+++ Available records +++

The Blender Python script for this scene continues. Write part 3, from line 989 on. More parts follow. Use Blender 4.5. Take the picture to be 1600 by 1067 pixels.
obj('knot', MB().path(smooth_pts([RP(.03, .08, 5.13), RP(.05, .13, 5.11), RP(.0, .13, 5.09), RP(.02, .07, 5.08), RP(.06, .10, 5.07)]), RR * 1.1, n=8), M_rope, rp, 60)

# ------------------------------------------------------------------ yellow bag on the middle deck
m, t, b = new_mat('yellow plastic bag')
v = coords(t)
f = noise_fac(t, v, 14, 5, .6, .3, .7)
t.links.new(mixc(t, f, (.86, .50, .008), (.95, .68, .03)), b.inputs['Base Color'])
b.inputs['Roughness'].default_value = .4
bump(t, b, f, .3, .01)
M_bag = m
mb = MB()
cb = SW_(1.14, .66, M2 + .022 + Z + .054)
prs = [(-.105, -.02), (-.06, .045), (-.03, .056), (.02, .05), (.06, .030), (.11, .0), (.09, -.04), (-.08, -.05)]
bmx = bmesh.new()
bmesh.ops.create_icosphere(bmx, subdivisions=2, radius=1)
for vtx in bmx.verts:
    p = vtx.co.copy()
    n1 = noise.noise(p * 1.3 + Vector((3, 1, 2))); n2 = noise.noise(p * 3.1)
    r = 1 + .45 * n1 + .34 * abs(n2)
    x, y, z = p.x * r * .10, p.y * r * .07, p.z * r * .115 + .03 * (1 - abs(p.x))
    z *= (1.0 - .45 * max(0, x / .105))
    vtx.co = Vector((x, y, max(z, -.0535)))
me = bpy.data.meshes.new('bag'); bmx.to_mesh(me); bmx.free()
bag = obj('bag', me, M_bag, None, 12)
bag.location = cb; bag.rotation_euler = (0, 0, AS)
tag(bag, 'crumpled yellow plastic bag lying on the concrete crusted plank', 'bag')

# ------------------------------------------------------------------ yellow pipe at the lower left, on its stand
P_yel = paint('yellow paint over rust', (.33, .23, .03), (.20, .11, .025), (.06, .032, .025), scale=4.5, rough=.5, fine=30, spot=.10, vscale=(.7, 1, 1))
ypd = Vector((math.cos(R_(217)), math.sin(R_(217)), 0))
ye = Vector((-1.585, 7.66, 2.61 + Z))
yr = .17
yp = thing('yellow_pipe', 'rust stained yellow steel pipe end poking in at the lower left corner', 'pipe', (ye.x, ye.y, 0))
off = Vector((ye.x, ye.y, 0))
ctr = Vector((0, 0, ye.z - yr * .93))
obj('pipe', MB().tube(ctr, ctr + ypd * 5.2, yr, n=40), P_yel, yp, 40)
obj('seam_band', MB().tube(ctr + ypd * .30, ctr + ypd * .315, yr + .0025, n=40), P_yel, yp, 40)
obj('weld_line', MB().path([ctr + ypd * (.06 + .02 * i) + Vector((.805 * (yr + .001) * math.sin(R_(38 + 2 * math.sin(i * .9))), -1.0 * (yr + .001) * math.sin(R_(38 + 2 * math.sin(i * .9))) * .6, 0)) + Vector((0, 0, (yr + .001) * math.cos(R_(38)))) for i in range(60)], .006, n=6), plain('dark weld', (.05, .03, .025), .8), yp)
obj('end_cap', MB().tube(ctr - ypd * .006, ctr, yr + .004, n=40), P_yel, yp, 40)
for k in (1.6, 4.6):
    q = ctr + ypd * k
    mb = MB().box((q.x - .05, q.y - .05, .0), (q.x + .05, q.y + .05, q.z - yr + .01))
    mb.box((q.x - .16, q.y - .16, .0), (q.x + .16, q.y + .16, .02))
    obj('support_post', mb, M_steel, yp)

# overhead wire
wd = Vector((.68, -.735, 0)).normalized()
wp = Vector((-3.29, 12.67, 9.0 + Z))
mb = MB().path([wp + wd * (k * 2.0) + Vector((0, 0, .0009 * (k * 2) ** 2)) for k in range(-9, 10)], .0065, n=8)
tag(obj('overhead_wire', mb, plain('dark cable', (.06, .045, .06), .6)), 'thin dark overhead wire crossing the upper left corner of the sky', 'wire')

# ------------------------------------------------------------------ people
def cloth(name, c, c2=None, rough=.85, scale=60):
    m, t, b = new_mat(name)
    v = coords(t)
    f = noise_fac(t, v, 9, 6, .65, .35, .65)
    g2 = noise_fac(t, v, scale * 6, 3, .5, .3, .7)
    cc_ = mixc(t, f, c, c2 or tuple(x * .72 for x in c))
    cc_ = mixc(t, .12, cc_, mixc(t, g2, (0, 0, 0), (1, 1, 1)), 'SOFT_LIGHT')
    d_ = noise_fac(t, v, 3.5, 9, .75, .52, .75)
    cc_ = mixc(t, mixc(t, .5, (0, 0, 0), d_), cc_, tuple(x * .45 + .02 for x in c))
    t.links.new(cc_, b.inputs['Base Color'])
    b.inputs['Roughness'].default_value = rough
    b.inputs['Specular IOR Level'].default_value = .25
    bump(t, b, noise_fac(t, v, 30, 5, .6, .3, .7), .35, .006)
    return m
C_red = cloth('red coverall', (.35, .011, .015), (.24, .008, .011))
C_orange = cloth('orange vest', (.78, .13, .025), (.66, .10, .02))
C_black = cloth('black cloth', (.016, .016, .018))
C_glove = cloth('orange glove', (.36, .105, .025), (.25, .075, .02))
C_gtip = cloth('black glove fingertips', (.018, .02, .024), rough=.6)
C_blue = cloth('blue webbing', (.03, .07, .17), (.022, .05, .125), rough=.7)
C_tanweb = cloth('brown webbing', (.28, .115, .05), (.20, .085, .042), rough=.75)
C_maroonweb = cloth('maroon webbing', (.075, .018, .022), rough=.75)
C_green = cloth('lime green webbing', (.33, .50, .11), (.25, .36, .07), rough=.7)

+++
+++ Available records +++

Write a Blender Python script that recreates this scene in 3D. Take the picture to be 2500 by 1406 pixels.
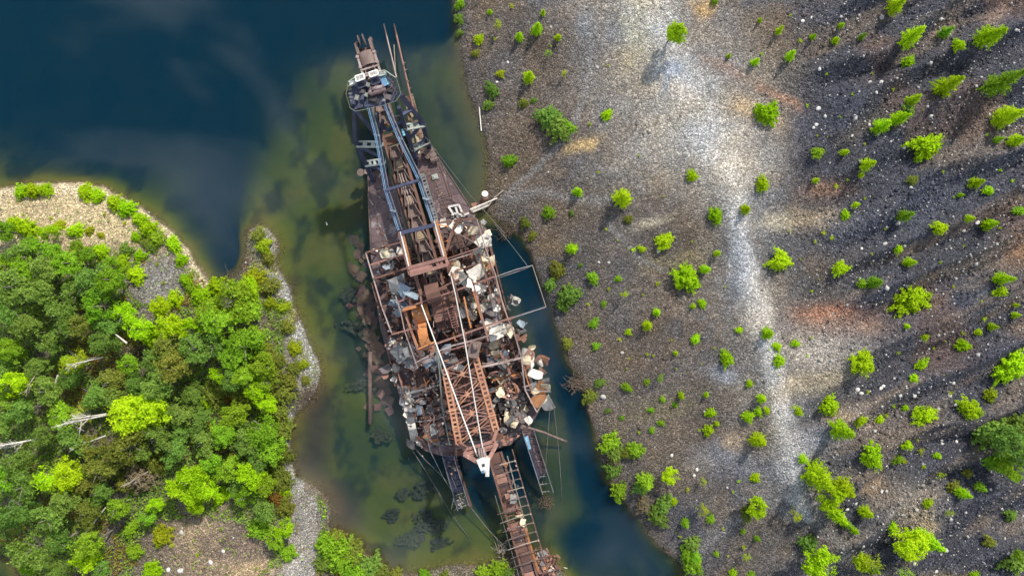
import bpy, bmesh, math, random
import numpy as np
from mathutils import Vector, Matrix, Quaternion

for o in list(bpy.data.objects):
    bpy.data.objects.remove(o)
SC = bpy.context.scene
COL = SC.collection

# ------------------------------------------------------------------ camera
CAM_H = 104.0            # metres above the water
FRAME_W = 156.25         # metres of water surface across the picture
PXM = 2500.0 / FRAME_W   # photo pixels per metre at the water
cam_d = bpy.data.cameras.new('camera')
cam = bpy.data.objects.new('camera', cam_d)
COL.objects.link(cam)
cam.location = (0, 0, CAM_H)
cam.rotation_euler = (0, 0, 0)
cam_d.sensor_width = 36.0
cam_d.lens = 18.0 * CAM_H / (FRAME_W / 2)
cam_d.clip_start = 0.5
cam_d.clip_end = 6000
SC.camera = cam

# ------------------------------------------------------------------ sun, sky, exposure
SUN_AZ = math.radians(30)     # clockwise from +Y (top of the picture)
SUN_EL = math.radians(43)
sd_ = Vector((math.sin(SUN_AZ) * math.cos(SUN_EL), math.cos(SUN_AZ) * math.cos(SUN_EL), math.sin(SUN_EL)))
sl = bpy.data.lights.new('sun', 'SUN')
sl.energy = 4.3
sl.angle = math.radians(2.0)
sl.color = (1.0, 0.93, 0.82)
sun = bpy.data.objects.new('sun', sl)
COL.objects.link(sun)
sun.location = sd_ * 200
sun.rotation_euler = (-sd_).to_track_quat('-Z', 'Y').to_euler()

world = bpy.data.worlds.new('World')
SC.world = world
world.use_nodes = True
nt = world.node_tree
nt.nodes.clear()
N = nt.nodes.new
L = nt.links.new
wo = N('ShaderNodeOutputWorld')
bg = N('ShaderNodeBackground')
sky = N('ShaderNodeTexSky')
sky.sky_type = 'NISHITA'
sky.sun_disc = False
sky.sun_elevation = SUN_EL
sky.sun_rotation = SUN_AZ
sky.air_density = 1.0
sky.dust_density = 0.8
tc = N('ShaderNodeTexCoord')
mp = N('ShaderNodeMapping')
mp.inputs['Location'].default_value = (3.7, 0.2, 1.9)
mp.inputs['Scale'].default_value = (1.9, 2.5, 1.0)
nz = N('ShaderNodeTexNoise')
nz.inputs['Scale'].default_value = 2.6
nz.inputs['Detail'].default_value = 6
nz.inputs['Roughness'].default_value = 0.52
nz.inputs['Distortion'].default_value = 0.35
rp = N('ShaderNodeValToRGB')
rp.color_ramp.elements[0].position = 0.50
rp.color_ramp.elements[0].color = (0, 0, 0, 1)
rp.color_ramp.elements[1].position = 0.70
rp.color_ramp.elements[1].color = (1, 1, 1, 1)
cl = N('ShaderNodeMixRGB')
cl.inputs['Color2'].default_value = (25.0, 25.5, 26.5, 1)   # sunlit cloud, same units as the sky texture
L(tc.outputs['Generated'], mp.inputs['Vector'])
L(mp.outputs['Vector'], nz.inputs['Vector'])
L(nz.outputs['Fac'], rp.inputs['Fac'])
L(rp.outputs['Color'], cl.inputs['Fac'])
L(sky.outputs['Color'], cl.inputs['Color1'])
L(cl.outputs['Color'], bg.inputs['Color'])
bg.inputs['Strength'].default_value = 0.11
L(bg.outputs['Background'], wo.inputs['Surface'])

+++

Exercise instructions: Using the material above, report each line where "Take" occurs.

Solution to the exercise:
The Blender Python script for this scene continues. Write part 3, from line 989 on. More parts follow. Use Blender 4.5. Take the picture to be 1600 by 1067 pixels.
Write a Blender Python script that recreates this scene in 3D. Take the picture to be 2500 by 1406 pixels.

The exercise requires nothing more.